Menos Estado, mais cidadãos

“O Estado tem de ter um tamanho menor para que o cidadão tenha tamanho um pouco maior”. Essa parece ser a intenção ou o lado positivo do mercado de criptomoedas para a advogada Emília Malgueiro, autora do livro “Critptomoedas e Blockchain – O Direito no Mundo Digital”.

Fazendo um pequeno apanhado histórico, a especialista diz que essa percepção surge por práticas intervencionistas do Estado no bolso do cidadão, como foi o caso do Plano Collor e o confisco das poupanças, além da questão de invasão da privacidade do cidadão, comum pelo monitoramento dos governos sobre suas transações financeiras.

Do outro lado, o mercado de bitcoins também tem seu estigma ligado a casos como o do site Silk Road, na década de 2000, que alimentou um mercado da Darknet, garantindo negócios ilícitos, principalmente drogas, entre compradores e vendedores anônimos.

No entanto, a advogada destaca que os paradigmas sobre as criptomoedas estão mudando e que mais pessoas as utilizarão em transações financeiras.

Emília abordou os vários tipos de regulamentação. “A primeira coisa que a gente fala é que temos que dividir quem são os players do mercado de cripto. Não existe apenas exchange, que é intermediadora entre duas pessoas. Há ainda o mercado de balcão, que tem estoque próprio de cripto para vender. Não está intermediando. É de compra e venda”.

Por fim, a advogada defendeu a existência de um mercado de negociação de ativos digitais seguro e justo: “Ainda gosto de privacidade. Fazer transações criptográficas também é um direito. Nem todos são criminosos. Gostaria de ter um devido processo legal funcionando nessa área também”.

Novos instrumentos a serem aperfeiçoados

Encerrando o evento, o presidente do IASP e professor titular de Direito Penal da FD-USP, Renato Silveira, analisou os problemas quanto à forma como o Direito Penal lidará com as criptomoedas no Brasil e citou duas razões principais para tal: sua criminalização e a constatação de que, nos últimos tempos, esta área do Direito se mantém lastreada na questão da lavagem de dinheiro.

“Existe uma percepção equivocada – mais em relação ao anonimato – que se confunde com a própria noção de uma criptomoeda. Identifico como situação vindoura a figura do criptomoedeiro, que poderia ser a evolução do doleiro”, afirmou.
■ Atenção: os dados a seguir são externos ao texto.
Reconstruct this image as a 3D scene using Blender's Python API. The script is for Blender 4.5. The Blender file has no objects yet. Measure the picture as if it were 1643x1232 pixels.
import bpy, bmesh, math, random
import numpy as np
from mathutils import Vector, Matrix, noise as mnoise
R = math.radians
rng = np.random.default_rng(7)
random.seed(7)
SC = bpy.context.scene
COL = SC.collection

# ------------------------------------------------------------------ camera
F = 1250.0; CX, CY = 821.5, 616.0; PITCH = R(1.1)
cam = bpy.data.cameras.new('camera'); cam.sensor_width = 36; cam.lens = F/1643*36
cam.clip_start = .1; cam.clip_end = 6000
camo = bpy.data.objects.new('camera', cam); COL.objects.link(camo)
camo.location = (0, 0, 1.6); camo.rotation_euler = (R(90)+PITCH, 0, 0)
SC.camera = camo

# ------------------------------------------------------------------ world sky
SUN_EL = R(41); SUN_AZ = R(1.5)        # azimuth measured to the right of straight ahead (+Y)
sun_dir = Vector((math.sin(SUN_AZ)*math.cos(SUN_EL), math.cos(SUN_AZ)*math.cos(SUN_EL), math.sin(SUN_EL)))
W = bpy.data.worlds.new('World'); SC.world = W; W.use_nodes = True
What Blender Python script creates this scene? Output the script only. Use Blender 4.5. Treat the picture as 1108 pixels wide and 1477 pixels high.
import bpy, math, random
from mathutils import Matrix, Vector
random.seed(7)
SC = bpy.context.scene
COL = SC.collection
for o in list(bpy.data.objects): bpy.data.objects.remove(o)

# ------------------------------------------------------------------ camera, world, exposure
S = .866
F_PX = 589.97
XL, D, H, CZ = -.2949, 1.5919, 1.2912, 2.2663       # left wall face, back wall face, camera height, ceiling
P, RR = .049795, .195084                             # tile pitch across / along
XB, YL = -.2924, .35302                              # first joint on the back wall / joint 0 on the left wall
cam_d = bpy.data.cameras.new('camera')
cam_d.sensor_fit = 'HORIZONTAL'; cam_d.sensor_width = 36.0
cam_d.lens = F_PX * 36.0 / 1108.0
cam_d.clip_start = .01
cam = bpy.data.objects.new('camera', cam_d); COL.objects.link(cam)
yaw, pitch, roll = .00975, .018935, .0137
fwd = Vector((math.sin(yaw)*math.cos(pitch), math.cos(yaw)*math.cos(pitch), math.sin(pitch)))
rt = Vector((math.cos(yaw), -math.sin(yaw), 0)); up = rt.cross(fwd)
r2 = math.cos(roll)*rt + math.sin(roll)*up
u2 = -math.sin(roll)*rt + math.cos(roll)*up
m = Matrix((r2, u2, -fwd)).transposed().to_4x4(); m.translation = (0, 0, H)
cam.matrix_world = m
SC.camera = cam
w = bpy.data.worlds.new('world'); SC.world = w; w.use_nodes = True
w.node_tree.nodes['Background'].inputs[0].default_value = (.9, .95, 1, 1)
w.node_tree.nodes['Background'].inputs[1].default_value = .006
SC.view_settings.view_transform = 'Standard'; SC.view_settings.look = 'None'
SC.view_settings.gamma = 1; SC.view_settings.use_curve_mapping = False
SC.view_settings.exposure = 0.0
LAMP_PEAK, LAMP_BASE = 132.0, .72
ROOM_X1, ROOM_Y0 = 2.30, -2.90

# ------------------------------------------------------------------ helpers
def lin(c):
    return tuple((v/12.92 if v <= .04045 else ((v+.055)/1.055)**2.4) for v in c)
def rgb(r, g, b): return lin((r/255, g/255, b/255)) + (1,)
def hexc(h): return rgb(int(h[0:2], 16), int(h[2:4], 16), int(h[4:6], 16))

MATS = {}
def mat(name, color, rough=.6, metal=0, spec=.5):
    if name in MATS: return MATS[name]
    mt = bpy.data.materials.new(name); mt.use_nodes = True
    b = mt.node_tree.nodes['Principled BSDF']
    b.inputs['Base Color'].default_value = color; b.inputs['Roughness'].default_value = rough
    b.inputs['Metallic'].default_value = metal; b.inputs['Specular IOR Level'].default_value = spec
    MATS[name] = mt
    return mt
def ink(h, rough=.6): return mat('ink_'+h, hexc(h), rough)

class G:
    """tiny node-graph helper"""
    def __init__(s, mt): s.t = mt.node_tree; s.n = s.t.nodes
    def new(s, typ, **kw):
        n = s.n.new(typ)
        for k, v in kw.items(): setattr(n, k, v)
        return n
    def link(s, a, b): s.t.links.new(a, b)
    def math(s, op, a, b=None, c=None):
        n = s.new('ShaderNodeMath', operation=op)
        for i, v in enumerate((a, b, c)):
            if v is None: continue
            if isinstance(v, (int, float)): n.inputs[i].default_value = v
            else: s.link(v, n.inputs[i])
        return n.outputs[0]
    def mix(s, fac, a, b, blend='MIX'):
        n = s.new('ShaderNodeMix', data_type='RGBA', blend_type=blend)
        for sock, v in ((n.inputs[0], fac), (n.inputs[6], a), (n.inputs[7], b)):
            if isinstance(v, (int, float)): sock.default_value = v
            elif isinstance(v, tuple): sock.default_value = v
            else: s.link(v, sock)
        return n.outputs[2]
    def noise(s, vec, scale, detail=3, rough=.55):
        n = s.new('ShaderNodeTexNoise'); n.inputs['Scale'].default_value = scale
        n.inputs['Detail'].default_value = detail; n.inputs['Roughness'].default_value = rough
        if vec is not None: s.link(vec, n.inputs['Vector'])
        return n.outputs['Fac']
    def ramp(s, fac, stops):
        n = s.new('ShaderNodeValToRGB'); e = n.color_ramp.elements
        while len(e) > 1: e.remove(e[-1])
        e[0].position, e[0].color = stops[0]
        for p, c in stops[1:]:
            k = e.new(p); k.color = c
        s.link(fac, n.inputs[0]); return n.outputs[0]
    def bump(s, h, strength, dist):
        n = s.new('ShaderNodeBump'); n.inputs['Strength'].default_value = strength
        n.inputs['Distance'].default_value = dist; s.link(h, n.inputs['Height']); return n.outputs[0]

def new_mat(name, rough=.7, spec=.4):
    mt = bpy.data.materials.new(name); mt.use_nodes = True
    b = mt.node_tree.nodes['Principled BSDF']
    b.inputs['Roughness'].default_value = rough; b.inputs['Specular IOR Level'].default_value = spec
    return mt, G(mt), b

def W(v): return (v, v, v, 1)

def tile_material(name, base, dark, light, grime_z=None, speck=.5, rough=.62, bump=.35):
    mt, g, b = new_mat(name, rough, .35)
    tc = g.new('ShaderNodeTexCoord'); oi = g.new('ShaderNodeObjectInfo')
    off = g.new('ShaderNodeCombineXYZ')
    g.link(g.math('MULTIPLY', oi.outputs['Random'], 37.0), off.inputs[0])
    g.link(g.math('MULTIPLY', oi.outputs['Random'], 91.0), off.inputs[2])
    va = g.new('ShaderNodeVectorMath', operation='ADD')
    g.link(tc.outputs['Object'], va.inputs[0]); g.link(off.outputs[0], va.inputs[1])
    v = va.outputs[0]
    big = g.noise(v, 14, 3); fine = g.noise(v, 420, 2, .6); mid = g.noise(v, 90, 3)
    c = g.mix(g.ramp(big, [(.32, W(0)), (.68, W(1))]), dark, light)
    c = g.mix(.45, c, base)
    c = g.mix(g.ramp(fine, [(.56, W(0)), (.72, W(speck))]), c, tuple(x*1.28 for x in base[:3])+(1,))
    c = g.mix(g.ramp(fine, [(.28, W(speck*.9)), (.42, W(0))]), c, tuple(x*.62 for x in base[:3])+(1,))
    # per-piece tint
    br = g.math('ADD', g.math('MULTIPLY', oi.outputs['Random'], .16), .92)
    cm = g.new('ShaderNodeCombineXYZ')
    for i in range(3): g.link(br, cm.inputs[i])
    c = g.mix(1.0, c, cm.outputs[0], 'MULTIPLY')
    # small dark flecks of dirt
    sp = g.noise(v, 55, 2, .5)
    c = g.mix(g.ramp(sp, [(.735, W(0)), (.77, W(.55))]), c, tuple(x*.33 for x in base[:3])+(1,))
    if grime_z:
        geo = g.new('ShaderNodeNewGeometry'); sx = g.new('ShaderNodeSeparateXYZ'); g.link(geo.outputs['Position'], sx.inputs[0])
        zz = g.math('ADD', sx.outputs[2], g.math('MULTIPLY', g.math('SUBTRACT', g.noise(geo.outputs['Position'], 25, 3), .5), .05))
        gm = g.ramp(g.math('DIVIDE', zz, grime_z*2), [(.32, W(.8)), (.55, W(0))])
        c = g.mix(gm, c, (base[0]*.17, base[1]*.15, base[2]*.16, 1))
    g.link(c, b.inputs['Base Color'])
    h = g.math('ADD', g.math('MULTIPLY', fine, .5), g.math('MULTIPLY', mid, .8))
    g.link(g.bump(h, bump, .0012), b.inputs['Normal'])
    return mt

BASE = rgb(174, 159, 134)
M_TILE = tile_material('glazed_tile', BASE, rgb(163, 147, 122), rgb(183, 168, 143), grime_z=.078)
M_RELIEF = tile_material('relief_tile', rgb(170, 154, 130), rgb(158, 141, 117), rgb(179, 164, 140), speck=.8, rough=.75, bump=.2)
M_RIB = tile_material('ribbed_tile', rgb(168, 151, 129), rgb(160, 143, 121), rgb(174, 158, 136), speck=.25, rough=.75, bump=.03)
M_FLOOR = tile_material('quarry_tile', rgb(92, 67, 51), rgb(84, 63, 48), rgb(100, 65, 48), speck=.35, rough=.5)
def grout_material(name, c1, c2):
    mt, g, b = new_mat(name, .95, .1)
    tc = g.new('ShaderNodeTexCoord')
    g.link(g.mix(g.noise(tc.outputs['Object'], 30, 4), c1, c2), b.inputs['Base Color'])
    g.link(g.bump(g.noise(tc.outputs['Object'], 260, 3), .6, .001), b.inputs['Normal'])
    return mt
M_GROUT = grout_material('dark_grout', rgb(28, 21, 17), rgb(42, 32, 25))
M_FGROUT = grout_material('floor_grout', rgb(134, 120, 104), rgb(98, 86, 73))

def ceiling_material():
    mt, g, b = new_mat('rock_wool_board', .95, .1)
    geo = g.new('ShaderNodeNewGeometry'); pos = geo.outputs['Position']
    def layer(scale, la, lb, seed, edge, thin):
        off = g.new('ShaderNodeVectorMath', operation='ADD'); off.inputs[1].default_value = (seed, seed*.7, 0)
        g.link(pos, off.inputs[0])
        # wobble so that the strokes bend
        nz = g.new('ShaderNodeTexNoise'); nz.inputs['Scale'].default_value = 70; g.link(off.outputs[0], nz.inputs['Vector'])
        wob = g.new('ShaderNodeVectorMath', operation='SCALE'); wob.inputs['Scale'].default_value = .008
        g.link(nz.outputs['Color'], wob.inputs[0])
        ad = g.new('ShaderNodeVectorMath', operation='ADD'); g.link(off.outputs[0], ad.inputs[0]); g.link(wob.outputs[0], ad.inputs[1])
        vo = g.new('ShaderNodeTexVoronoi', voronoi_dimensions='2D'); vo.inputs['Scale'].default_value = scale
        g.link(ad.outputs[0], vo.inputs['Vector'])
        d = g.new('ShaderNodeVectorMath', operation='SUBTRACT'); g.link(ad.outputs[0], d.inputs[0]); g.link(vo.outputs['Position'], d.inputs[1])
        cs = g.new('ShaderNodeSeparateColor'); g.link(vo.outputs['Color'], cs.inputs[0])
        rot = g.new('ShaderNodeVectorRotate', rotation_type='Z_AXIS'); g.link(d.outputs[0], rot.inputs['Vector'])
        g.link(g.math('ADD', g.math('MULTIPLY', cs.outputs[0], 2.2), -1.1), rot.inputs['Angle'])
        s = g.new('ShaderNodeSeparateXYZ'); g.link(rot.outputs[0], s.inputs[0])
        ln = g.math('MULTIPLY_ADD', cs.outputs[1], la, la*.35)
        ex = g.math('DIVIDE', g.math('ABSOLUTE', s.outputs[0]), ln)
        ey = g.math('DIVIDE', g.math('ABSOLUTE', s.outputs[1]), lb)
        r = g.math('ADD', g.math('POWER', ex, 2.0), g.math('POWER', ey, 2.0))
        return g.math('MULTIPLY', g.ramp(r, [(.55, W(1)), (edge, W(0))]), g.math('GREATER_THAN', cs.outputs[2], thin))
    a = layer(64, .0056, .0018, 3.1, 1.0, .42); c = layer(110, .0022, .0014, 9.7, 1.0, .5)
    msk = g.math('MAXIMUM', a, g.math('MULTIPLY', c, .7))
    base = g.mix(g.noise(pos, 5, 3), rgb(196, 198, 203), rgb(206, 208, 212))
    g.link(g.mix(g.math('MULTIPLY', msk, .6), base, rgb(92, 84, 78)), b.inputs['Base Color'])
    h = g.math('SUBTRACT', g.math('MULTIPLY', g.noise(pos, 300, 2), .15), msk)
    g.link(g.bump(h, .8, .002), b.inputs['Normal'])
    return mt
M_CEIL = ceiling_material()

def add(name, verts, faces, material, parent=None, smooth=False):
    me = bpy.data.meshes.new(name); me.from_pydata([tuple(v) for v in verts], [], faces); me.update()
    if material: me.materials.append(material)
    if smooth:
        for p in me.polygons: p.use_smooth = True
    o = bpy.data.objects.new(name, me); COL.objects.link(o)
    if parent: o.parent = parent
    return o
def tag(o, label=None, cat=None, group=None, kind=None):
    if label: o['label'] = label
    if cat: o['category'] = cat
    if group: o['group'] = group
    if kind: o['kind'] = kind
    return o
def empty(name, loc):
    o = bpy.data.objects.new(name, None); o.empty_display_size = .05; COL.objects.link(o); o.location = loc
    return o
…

No tocante às questões criminais, Renato Silveira identificou três gerações problemáticas de abordagem penal em relação às criptomoedas. A primeira, entre 2009 e 2010, quando a Polícia Federal (PF) ainda tinha dúvidas sobre a noção de dinheiro virtual e o misturava ao conceito de moeda falsa. A segunda geração estaria mais ligada à ideia de estelionato. Mas o problema real, segundo ele, relaciona-se à terceira geração de crimes, qualificada de “Trilema Penal Econômico” – formada pelas noções de evasão de divisas, sonegação fiscal e lavagem de dinheiro.

Renato Silveira afirmou que, das diversas propostas legislativas, uma ideia mais ou menos perene relaciona-se à da lavagem de dinheiro. Esta ficaria reforçada na Instrução Normativa 1.888. “O artigo 11 diz que, sem prejuízo da aplicação da multa, poderá ser formalizada na comunicação ao Ministério Público Federal quando houver indício da ocorrência dos crimes previstos no artigo 1º da lei 9.603. Isso me parece um reforço penal a se dizer: cuidado aos aventureiros de plantão porque o governo ou o Estado vão ter a arma da lavagem à mão para controlar a todos”, afirmou.

O professor se disse preocupado em relação a como o Brasil vai tratar a questão. “Acho perigoso falar de uma situação autônoma de criminalização de lavagem pela mera utilização de expor ou trocar criptomoedas. Os penalistas têm que perceber que estamos numa nova realidade, com novos instrumentos que precisam ser minimamente aperfeiçoados”, concluiu o presidente do IASP.